Exercise description - Restate the opening lines of the material below word for word, stopping after the line that contains "COL = SC.collection".

──────

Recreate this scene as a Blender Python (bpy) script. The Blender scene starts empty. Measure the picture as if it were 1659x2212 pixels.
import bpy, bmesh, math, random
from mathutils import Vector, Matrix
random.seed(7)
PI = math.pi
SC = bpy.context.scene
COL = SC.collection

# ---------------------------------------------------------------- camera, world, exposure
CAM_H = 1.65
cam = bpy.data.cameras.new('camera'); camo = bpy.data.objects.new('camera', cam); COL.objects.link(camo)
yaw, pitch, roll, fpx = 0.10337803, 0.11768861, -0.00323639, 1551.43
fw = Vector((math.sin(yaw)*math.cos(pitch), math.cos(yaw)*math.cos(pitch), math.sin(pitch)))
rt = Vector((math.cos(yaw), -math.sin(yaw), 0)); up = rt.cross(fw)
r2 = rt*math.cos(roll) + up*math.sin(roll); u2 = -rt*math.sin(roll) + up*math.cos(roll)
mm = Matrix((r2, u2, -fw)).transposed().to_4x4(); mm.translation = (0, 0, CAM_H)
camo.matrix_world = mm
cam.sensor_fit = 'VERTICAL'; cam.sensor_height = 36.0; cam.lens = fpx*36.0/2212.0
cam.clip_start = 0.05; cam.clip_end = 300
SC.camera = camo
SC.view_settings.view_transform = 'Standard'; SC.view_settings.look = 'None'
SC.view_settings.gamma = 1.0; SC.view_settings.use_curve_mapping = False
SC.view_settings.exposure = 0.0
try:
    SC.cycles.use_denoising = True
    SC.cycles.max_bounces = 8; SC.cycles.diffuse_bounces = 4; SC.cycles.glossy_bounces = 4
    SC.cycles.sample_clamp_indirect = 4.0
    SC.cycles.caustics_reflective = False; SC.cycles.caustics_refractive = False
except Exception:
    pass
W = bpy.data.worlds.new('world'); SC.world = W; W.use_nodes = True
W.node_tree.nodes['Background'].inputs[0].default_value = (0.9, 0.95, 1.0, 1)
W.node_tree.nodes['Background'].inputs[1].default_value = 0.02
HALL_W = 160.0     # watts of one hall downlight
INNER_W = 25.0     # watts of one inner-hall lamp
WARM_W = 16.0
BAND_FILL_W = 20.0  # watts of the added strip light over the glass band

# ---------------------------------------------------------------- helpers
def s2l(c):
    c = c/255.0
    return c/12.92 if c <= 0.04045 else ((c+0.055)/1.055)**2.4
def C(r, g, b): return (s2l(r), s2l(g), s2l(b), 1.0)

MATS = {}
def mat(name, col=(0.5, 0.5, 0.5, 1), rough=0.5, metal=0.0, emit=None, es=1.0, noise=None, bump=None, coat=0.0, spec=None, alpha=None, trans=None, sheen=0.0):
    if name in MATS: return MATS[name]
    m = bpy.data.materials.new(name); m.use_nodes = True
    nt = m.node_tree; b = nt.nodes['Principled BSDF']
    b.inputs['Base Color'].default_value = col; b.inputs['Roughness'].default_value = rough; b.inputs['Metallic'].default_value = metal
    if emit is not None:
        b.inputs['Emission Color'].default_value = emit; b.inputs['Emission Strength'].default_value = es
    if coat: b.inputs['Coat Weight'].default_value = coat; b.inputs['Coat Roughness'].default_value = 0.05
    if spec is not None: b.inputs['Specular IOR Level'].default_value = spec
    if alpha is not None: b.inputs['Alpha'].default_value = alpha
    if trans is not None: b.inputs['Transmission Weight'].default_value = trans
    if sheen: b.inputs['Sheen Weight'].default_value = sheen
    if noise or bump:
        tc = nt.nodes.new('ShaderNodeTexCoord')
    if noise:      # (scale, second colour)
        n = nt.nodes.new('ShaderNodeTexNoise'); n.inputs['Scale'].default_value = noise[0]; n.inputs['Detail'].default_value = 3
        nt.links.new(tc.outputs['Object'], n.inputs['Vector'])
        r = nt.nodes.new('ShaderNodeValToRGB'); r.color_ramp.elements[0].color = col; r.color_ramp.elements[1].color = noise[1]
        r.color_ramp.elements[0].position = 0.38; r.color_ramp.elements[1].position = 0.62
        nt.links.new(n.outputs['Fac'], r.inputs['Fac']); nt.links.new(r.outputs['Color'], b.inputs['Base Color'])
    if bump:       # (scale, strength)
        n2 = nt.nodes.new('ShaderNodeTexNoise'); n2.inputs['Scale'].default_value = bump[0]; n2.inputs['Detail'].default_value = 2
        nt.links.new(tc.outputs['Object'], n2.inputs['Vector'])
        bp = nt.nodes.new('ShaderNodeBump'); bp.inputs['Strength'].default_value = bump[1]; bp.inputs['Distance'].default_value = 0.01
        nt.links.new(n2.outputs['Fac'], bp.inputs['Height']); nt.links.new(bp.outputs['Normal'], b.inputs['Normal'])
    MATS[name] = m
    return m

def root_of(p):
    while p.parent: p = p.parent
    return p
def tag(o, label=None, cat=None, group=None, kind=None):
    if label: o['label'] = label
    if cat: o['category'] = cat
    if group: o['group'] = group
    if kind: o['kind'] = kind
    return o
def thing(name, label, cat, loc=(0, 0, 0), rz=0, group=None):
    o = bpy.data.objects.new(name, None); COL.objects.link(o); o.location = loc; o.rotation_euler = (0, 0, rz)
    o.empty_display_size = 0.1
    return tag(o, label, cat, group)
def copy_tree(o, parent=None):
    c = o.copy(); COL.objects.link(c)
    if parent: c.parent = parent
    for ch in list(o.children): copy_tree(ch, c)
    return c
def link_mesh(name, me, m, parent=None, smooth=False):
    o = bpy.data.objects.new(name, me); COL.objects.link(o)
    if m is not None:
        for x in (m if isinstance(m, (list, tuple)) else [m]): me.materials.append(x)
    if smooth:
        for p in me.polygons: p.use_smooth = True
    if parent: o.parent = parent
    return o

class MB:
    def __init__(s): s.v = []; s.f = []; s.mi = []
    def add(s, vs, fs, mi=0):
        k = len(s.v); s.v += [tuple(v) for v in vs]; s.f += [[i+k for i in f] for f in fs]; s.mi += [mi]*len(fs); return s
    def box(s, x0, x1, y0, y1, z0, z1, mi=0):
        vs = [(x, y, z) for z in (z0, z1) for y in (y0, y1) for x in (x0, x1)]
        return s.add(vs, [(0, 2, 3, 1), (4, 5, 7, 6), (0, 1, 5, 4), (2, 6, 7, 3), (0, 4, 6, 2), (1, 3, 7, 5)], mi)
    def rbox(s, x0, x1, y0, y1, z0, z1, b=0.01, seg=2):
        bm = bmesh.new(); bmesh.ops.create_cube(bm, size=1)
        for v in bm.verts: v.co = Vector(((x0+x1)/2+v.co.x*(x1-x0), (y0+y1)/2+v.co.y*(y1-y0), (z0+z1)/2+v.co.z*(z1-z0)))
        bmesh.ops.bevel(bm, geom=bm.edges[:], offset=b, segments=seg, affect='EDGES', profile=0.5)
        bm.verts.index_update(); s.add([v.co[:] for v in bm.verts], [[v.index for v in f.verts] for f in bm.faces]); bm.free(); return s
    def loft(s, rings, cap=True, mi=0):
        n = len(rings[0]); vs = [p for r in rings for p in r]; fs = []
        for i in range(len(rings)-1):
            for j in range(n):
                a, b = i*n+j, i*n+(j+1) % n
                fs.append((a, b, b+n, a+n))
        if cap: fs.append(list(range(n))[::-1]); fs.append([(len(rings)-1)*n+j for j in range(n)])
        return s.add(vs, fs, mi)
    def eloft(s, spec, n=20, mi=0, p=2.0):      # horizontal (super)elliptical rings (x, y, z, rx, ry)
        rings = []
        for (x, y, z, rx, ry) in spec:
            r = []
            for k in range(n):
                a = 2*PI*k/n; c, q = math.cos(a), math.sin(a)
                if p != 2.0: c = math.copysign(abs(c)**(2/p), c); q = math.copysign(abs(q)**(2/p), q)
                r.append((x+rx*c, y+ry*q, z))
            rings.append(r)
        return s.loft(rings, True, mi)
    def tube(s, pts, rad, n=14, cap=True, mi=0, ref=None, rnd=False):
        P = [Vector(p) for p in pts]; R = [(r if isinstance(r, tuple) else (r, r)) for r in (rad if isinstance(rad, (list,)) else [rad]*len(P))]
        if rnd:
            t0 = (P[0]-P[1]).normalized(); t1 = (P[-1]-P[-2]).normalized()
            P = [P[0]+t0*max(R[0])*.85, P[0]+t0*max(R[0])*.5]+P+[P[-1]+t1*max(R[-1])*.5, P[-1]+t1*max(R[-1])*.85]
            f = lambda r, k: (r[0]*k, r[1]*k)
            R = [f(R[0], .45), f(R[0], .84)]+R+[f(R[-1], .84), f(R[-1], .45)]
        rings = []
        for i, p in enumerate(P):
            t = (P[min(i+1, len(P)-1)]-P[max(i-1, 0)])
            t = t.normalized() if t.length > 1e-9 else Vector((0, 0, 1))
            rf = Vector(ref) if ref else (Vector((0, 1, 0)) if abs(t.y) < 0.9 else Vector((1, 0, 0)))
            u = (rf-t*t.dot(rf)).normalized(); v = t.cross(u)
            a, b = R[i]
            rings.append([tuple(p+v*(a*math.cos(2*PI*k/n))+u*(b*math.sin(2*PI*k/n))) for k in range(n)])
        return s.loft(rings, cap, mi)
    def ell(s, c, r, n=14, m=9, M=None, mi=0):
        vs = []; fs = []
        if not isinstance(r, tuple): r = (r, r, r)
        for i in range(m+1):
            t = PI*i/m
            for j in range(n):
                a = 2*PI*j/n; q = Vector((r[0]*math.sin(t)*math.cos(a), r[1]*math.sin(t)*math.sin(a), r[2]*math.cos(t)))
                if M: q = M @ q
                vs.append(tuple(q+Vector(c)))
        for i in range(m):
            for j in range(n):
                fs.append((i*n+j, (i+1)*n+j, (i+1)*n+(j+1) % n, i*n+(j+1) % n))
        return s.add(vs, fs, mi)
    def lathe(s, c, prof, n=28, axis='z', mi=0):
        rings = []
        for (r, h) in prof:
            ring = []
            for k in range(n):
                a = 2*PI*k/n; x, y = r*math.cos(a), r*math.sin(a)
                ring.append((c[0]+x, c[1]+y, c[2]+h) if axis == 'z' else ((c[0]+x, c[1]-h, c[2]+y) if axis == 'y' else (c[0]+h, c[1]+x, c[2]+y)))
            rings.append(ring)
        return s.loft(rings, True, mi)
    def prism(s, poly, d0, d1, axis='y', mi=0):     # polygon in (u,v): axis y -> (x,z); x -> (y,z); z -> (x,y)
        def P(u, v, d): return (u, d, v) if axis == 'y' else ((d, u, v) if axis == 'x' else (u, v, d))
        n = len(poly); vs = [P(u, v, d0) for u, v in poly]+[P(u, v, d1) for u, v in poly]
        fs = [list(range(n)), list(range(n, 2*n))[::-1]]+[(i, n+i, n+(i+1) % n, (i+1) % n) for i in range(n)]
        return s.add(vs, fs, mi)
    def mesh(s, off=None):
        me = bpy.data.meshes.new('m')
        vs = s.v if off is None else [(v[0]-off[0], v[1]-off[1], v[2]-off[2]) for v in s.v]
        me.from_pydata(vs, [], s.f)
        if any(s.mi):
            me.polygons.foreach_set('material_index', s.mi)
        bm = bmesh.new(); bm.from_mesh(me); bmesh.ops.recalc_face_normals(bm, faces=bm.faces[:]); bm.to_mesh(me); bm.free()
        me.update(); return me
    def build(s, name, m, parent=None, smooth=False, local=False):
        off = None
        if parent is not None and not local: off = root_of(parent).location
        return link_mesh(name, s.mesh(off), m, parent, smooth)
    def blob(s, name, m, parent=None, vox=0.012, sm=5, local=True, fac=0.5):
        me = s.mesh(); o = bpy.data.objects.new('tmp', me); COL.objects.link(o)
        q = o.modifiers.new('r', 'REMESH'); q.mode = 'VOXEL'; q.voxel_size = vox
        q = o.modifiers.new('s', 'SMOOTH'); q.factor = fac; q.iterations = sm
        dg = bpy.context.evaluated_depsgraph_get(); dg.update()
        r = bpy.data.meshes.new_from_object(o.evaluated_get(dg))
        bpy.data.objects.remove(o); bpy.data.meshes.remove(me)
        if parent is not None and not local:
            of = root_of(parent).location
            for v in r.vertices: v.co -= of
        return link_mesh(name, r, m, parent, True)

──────

Reply to the exercise -
Recreate this scene as a Blender Python (bpy) script. The Blender scene starts empty. Measure the picture as if it were 1659x2212 pixels.
import bpy, bmesh, math, random
from mathutils import Vector, Matrix
random.seed(7)
PI = math.pi
SC = bpy.context.scene
COL = SC.collection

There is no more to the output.